Kadyrov himself explained the United Russia’s excessive landslide as simply the reflection of the people’s trust. “There’s nothing unexpected here” he said. “The federal list was headed by head of state Vladimir Putin and in Chechnya the president of the republic was first on the list. The vote showed how much trust the leaders of the country enjoy.”

Yes, trust. And Kadyrov made sure to capitalize on this “trust”. For alongside electing four members to the State Duma, all of which are part of Kadyrov’s khvost–Akhmar Zavgayev, Adam Delimkhanov (Chechen deputy Prime Minister), Magomed Vakhayev (head of the Chechen Constitutional Court) and Said Yakhihajiev–was a referendum that changed the Chechen Constitution so Kadyrov could be president in perpetuity. The referendum received 85 percent approval. Considering that United Russia got 99 percent of the vote, perhaps Kadyrov’s 85 percent should be considered a somewhat of a defeat.

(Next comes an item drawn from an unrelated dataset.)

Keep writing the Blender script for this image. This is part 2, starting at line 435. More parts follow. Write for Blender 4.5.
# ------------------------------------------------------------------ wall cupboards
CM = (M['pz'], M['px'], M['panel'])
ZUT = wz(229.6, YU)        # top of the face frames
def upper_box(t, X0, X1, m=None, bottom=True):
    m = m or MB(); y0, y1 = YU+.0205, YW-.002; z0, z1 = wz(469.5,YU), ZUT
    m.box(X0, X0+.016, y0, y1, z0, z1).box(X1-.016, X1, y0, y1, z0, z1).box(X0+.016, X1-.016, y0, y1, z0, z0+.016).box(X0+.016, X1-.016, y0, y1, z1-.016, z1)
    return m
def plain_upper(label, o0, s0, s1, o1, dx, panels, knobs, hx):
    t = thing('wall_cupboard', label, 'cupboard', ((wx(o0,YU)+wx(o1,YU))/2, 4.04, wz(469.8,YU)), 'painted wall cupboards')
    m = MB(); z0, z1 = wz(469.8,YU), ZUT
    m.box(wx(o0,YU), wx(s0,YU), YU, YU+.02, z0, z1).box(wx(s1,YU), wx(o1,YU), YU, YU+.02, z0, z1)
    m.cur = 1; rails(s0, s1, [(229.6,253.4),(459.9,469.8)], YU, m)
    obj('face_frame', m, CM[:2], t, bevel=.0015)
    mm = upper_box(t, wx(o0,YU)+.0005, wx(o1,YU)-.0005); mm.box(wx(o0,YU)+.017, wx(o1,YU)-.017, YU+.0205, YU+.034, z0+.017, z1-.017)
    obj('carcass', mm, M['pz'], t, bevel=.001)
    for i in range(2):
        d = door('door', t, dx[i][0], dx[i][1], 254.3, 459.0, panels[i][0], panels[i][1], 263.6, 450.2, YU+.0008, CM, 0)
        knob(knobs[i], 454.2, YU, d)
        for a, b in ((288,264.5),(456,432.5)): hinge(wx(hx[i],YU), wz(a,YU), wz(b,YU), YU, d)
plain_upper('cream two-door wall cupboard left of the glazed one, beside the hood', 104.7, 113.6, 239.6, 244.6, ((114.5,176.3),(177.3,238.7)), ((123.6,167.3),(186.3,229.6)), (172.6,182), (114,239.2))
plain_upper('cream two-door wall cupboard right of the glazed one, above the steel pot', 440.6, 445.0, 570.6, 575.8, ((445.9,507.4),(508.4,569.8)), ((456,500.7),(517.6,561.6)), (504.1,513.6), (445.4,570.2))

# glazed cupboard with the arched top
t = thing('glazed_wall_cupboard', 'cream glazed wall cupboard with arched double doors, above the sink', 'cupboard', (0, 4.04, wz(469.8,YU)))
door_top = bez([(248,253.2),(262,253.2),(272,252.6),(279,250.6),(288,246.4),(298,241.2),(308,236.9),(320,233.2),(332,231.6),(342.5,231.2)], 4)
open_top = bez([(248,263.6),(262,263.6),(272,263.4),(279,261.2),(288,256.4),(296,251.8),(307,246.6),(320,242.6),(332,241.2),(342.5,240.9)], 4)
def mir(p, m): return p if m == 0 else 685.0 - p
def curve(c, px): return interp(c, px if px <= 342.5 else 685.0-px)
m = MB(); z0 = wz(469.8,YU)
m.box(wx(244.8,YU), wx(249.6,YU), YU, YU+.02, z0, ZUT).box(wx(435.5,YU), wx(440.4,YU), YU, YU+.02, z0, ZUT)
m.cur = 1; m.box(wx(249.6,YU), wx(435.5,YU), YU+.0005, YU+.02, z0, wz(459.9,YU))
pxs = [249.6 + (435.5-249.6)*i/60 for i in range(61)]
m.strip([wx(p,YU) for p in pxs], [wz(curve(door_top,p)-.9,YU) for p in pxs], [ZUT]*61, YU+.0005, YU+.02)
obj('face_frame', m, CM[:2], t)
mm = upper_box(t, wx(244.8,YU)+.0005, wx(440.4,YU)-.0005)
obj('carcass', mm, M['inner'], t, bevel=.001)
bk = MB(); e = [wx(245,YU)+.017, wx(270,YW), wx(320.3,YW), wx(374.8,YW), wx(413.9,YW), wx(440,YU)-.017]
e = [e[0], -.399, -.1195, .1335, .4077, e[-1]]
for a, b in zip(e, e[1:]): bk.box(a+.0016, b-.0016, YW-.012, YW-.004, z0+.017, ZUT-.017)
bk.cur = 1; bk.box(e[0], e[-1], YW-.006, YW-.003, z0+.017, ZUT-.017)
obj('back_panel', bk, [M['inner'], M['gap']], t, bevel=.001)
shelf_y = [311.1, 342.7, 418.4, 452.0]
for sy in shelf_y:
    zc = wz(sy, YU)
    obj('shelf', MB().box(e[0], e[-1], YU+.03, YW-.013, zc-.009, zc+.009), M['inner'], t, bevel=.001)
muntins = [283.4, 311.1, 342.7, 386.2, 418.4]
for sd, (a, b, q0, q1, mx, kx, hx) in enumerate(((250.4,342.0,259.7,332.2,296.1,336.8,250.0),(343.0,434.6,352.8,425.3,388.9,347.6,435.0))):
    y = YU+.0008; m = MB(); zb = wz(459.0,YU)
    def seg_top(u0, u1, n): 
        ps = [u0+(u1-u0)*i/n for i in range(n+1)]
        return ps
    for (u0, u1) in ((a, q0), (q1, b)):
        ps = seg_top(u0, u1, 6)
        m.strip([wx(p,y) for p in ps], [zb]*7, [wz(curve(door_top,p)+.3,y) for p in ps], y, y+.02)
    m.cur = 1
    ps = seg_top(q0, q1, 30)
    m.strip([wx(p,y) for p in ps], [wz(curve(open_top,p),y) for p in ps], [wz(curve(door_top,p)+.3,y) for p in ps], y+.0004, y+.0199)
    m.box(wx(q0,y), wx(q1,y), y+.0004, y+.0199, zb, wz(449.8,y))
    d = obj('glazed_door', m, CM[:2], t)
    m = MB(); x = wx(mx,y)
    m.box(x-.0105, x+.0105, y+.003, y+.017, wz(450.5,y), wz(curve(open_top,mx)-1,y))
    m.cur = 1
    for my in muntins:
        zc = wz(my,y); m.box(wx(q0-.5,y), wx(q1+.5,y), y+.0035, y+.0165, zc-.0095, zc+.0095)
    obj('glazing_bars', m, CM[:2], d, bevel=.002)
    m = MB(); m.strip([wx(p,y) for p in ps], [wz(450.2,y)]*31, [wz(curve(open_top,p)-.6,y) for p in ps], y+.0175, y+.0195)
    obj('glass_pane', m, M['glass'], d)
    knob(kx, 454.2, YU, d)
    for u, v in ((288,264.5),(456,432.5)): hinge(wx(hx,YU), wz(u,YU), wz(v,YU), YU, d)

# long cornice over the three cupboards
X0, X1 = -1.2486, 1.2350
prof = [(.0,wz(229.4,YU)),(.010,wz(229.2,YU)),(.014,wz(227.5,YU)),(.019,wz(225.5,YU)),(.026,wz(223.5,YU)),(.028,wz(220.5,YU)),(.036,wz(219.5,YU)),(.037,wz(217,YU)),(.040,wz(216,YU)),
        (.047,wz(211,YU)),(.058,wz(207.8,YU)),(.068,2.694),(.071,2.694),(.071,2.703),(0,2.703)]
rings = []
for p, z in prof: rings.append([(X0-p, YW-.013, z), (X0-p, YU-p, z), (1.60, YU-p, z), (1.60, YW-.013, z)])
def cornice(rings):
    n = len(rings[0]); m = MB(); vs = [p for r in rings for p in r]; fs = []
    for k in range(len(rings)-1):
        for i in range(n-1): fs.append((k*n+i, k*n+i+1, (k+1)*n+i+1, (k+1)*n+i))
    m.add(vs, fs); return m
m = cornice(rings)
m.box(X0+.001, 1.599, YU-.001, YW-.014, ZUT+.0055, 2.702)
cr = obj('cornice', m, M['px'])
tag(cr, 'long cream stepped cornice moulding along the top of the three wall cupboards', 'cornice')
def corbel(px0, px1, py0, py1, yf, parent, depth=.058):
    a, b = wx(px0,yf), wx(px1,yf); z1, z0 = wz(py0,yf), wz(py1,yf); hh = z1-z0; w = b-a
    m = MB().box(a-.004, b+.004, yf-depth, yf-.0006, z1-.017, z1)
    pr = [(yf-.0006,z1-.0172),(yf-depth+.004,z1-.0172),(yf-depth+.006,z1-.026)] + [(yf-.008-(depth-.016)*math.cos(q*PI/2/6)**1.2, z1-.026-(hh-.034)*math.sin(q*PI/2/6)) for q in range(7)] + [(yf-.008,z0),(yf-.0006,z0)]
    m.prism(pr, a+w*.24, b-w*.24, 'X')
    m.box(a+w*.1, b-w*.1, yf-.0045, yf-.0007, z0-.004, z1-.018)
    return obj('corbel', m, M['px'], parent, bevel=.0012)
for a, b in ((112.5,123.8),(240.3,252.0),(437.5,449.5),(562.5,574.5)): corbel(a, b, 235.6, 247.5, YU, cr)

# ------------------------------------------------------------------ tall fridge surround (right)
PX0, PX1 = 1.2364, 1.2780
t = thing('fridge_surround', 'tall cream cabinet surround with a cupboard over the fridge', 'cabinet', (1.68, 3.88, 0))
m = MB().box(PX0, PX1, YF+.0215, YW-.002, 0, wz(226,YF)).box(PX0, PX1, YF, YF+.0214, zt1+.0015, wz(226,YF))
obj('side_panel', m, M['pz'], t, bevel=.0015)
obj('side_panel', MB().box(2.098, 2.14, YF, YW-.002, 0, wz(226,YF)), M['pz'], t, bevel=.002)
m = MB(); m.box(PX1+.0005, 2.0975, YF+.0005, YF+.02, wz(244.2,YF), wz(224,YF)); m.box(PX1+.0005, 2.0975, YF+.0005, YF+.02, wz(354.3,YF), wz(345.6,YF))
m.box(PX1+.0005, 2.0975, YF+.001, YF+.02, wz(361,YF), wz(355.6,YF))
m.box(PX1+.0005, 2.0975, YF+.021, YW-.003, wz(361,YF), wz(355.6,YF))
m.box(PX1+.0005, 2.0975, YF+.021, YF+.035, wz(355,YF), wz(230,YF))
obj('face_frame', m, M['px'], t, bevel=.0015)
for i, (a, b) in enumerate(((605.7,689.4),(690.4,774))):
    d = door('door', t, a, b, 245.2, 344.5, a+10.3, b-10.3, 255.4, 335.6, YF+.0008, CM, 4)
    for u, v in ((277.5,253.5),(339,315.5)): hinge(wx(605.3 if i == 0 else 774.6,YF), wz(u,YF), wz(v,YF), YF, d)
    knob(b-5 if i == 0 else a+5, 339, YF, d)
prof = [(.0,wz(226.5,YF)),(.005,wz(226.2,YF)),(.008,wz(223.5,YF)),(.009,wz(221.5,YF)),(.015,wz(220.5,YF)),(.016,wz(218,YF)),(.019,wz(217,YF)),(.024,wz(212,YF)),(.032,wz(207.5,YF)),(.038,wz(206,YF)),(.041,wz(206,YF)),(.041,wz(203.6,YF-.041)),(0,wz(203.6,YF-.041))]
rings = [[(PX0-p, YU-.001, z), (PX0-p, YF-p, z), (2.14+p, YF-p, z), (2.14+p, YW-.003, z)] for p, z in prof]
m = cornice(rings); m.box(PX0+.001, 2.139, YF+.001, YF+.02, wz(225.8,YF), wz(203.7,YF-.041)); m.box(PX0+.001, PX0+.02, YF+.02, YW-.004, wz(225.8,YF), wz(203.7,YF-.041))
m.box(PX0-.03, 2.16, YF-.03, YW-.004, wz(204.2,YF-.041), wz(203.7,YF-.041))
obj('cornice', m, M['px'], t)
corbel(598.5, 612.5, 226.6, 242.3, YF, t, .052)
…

What? His people couldn’t muscle that extra 15 percent?

For Kadyrov’s allies, the referendum’s passage was all part of Plan Kadyrov. Chechen Parliament speaker Dukvakh Abdurakhmanov said, “Two terms of four years – that’s just a western stereotype. Who came up with the idea, why do we have to follow it? I think that to end all the transformations and reforms we have begun a leader needs between 22 and 27 years.” 22 to 27 years!? When do the coronation invitations go out?